* **STATED GOAL**
Don't include pictures. Quote the lines below from the first through the line that contains "COL = scn.collection".

* **DATA SECTION**
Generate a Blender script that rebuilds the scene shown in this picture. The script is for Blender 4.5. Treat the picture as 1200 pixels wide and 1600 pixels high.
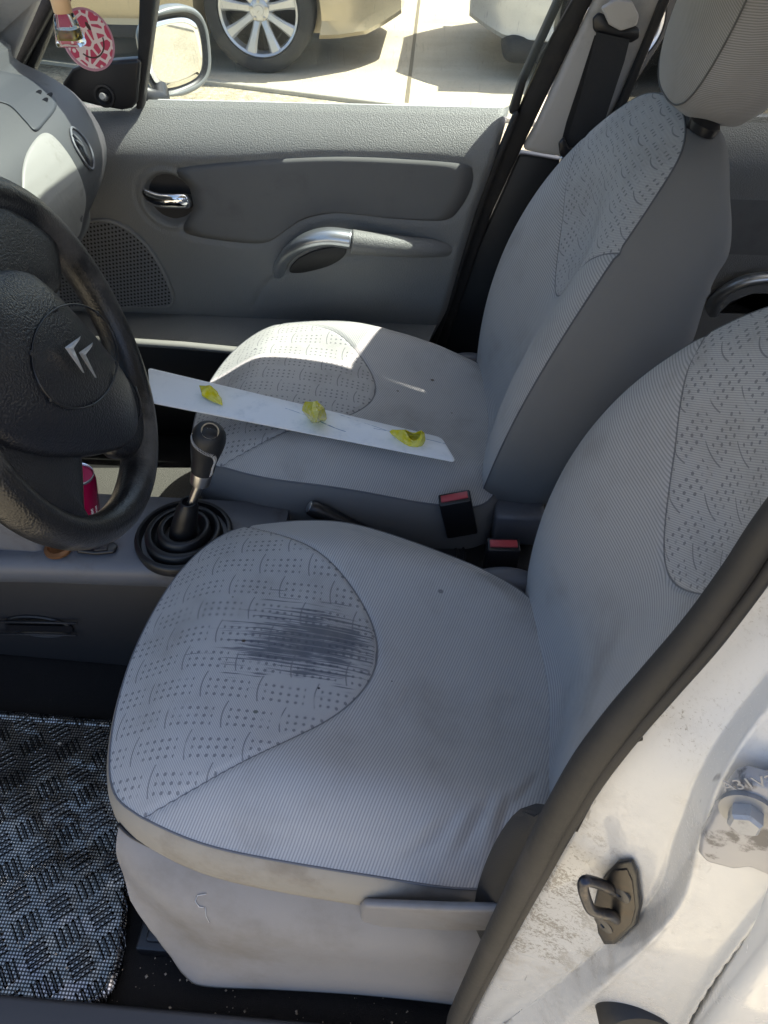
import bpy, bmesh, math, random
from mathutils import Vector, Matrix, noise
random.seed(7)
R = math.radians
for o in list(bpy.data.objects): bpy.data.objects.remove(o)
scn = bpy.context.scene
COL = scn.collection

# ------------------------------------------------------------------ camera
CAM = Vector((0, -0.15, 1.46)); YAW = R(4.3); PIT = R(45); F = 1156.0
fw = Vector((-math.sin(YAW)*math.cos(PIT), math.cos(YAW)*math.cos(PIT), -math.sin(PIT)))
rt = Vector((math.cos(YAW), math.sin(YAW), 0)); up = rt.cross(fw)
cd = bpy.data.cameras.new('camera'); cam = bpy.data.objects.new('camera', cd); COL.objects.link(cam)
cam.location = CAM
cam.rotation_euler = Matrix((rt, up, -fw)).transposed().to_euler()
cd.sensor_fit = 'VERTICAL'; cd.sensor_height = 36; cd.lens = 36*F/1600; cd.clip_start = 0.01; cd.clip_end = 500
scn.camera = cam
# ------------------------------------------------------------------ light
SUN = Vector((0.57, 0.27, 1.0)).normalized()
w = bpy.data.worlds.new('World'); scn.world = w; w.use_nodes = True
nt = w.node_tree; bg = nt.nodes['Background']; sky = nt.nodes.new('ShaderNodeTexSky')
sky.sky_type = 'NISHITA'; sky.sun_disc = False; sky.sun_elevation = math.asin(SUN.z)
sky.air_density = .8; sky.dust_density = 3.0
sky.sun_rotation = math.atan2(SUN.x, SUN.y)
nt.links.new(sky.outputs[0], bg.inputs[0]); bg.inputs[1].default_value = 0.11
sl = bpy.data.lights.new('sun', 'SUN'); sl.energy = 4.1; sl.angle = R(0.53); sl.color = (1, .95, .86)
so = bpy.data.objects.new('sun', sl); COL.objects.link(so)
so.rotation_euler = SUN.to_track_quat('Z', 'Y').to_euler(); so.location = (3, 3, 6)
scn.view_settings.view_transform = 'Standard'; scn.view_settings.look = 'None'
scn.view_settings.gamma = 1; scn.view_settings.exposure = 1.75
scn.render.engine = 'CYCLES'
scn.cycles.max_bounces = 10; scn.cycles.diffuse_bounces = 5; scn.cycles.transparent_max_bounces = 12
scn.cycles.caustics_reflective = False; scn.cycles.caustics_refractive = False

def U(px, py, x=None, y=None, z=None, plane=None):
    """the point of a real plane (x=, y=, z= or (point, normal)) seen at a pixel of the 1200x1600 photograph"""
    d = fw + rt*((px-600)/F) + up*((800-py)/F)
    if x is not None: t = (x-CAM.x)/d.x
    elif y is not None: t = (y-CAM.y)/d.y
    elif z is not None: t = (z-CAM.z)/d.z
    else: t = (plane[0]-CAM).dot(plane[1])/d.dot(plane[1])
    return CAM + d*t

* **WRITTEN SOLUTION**
Generate a Blender script that rebuilds the scene shown in this picture. The script is for Blender 4.5. Treat the picture as 1200 pixels wide and 1600 pixels high.
import bpy, bmesh, math, random
from mathutils import Vector, Matrix, noise
random.seed(7)
R = math.radians
for o in list(bpy.data.objects): bpy.data.objects.remove(o)
scn = bpy.context.scene
COL = scn.collection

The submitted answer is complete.